Moving past the "facts" we get to the implied world view. Implied is the notion that gasoline and oil are synonymous with energy and that lower gas prices are good public policy. Beyond that is the notion that opening the 85% of reserves that are off limits will reduce the price of Gasoline. None of these are particularly good assumptions for reasons that would take more than thirty seconds to explain.

After hearing a typical political ad or even candidate speech, you are actually more ignorant than you were before. You have been deliberately deceived and your emotions played upon to accept a world view that is questionable and policies that, if you investigated further, you might very well disagree with.

What to do then? Try to get real information. On the whole, books are much more valuable than any kind of daily/weekly/monthly news. But recognize that books can be commissioned as propaganda as easily as many other things.

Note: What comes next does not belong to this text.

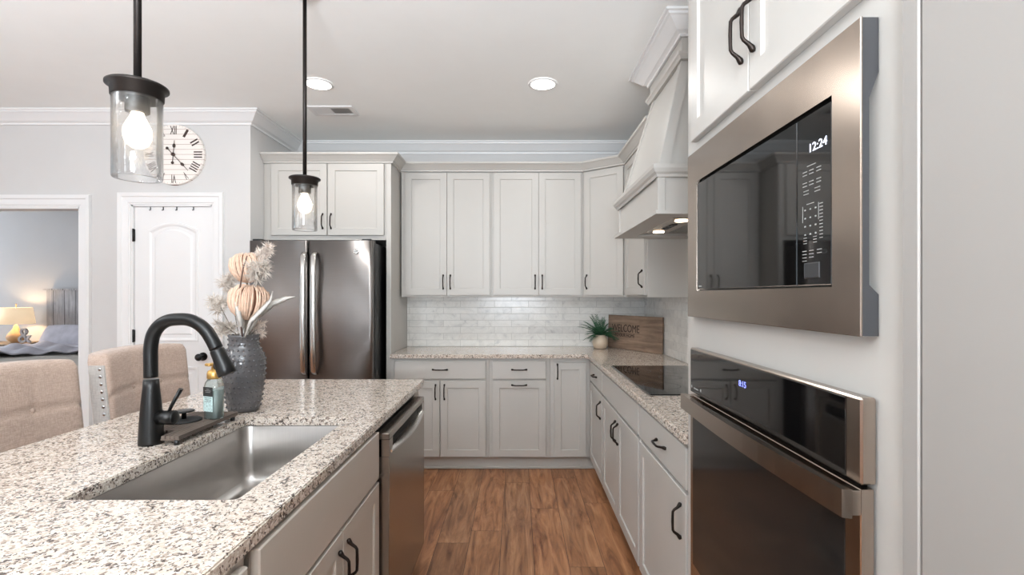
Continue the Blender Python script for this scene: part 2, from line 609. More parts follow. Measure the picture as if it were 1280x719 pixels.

Trust authors who examine the situation dispassionately and who genuinely research all sides. If you are interested in oil, do not start with anything political. Instead, read science articles on exploration and estimation. On most subjects it is best to get a good grounding in the state of the information and its limitations, then move to issues of policy. At least you will recognize the blatant distortions.

Policy has to do with where we are and what we want for ourselves and the world. In terms of policy, it is not enough to have an intent, we must also examine the risks, the likelihood of failure, and strategies that have worked and failed in the past. Because each of us is in a different situation, wants different things, and weighs choices differently, your judgements on policy and tactics will differ from your neighbors.

If you do all this, you will be as well informed as you can. You will also be wrong on basic issues. The way you think the world works will be incorrect. There is no avoiding this. The world is a complicated place. We just do the best we can.